75 Romane, dazu hunderte TV- und Kinofilme mit mehr als 30 Hauptdarstellern: Der 1930 von Georges Simenon erdachte Pariser Kommissar Maigret gehört zu den meistbeschäftigten Ermittlern der Kriminal-Literatur. Die jüngste Episode nun unter dem schlichten Titel "Maigret" ins Kino zu bringen, klingt da fast anmaßend. So, als wäre erst jetzt der ultimative Maigret-Krimi entstanden. Diesen Superlativ verdient "Maigret" nicht. Gleichwohl hat Regisseur Patrice Leconte einen stimmungsvollen Kriminalfilm gedreht, in dem ein umstrittener Star in der Titelrolle zeigt, dass er unbestritten weiterhin zu Frankreichs größten Schauspielern zählt: Gerard Depardieu.
In "Maigret" wird der gewohnt schwerblütige, diesfalls aber auch schwergewichtige Kommissar zur Leiche einer unbekannten jungen Frau gerufen, die nach heftigen Stichwunden in ihrem Blute liegt. Die Story richtet es so ein, dass die Zuschauer zu Beginn mehr über den Fall wissen als die Polizei (Romanvorlage: "Maigret und die junge Tote" von 1954).
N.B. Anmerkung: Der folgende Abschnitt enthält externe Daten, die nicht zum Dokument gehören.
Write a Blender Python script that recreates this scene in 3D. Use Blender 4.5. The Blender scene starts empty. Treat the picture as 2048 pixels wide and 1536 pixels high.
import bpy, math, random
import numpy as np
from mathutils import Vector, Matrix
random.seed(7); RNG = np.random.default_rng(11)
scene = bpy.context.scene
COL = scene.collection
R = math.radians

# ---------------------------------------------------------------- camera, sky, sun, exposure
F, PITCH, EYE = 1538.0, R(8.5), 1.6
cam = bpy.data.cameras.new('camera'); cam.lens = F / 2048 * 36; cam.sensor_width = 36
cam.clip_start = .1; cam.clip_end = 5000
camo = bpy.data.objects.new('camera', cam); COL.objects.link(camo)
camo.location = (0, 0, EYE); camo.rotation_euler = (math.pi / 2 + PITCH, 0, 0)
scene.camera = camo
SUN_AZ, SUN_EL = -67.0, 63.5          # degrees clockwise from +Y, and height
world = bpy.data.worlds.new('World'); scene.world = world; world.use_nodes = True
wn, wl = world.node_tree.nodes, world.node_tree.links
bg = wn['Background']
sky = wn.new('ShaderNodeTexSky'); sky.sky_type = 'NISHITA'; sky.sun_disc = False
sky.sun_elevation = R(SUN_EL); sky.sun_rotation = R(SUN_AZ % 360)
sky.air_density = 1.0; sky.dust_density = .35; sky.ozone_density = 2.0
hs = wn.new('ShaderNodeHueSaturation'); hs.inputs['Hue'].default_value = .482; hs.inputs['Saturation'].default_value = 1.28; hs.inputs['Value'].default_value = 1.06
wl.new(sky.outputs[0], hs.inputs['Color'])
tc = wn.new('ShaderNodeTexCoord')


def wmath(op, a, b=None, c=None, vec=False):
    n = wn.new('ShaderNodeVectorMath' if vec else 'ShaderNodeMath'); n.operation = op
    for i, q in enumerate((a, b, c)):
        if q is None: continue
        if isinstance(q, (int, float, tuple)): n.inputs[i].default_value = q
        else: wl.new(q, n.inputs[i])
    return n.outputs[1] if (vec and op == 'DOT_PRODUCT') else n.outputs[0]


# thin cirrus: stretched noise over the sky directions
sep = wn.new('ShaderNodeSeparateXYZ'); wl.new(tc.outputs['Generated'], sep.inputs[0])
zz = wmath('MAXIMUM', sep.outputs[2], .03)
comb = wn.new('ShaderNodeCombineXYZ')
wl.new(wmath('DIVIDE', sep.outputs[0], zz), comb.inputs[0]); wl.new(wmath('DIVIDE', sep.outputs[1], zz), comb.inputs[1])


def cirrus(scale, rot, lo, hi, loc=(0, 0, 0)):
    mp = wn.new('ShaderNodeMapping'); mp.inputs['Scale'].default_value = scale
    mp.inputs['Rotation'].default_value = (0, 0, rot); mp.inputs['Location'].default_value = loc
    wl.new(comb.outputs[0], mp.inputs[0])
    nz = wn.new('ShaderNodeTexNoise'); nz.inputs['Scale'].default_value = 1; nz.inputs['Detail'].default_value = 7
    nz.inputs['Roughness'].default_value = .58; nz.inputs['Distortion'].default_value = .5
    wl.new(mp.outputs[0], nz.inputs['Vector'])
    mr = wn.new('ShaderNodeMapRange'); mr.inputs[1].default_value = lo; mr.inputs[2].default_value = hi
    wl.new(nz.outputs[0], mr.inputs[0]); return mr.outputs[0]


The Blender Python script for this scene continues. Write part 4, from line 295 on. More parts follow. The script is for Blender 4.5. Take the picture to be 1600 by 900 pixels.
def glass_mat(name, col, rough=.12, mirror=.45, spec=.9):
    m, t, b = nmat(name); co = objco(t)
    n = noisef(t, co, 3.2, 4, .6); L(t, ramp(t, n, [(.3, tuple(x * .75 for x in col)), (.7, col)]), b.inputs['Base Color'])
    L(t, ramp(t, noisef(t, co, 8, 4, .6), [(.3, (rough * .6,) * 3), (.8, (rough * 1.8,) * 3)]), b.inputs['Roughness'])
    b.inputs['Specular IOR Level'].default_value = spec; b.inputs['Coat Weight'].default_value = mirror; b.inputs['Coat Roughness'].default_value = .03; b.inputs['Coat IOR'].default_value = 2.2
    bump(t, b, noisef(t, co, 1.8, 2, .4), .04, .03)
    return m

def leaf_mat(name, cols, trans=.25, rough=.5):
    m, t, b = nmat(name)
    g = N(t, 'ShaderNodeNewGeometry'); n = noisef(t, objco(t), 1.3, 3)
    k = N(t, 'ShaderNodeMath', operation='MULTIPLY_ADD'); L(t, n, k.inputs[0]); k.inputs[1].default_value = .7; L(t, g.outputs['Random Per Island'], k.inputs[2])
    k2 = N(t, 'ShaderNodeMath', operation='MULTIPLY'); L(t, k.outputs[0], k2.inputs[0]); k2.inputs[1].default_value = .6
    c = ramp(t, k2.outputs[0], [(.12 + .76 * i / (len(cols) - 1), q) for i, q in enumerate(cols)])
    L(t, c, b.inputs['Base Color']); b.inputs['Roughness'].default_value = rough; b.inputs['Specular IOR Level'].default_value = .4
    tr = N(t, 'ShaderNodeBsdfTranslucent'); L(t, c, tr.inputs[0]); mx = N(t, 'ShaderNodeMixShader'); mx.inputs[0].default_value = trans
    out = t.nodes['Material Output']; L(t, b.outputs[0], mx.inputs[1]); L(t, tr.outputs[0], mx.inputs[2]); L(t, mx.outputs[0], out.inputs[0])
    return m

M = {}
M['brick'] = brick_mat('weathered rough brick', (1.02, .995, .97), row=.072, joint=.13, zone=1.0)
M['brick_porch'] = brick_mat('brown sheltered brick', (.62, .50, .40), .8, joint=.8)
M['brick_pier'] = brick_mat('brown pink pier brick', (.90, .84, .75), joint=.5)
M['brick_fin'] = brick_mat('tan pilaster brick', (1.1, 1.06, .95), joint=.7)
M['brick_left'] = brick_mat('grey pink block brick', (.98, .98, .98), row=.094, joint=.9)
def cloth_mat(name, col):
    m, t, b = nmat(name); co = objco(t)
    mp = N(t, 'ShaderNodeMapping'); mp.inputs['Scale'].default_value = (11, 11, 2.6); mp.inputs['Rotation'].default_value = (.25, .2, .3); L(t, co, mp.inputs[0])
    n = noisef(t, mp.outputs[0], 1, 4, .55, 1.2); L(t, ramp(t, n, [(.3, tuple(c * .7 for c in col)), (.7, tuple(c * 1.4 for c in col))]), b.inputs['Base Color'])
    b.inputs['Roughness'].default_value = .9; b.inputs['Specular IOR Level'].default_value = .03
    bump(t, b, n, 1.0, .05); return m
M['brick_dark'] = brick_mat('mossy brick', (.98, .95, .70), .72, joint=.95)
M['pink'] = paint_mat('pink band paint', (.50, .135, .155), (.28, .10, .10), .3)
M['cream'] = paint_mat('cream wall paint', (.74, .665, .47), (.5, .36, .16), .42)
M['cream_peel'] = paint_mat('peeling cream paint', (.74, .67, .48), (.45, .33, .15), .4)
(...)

Regisseur Leconte ("Ridicule") baut bei der Tätersuche geschickt Spannung auf. Doch wie so oft bei "Maigret" geht es weniger um die Frage des "Wer wars?" als vielmehr um die gesellschaftlichen und persönlichen Hintergründe der Tat.
Depardieu legt den Kommissar kunstvoll als melancholischen Menschenfreund an, der es trotz aller Empathie versteht, mit eiserner Hand zu ermitteln. Die Spur führt in eine Zwischenwelt, in der die Bourgeoisie ihre eigene (Doppel-)Moral zimmert, an der die Opfer, vornehmlich weiblich, zu zerbrechen drohen. In Summe ergibt das einen tiefgründigen, abgründigen und düster-opulent bebilderten Film, an dessen Gelingen auch die Darstellerinnen Jade Labeste und Melanie Bernier großen Anteil tragen. Sehenswert.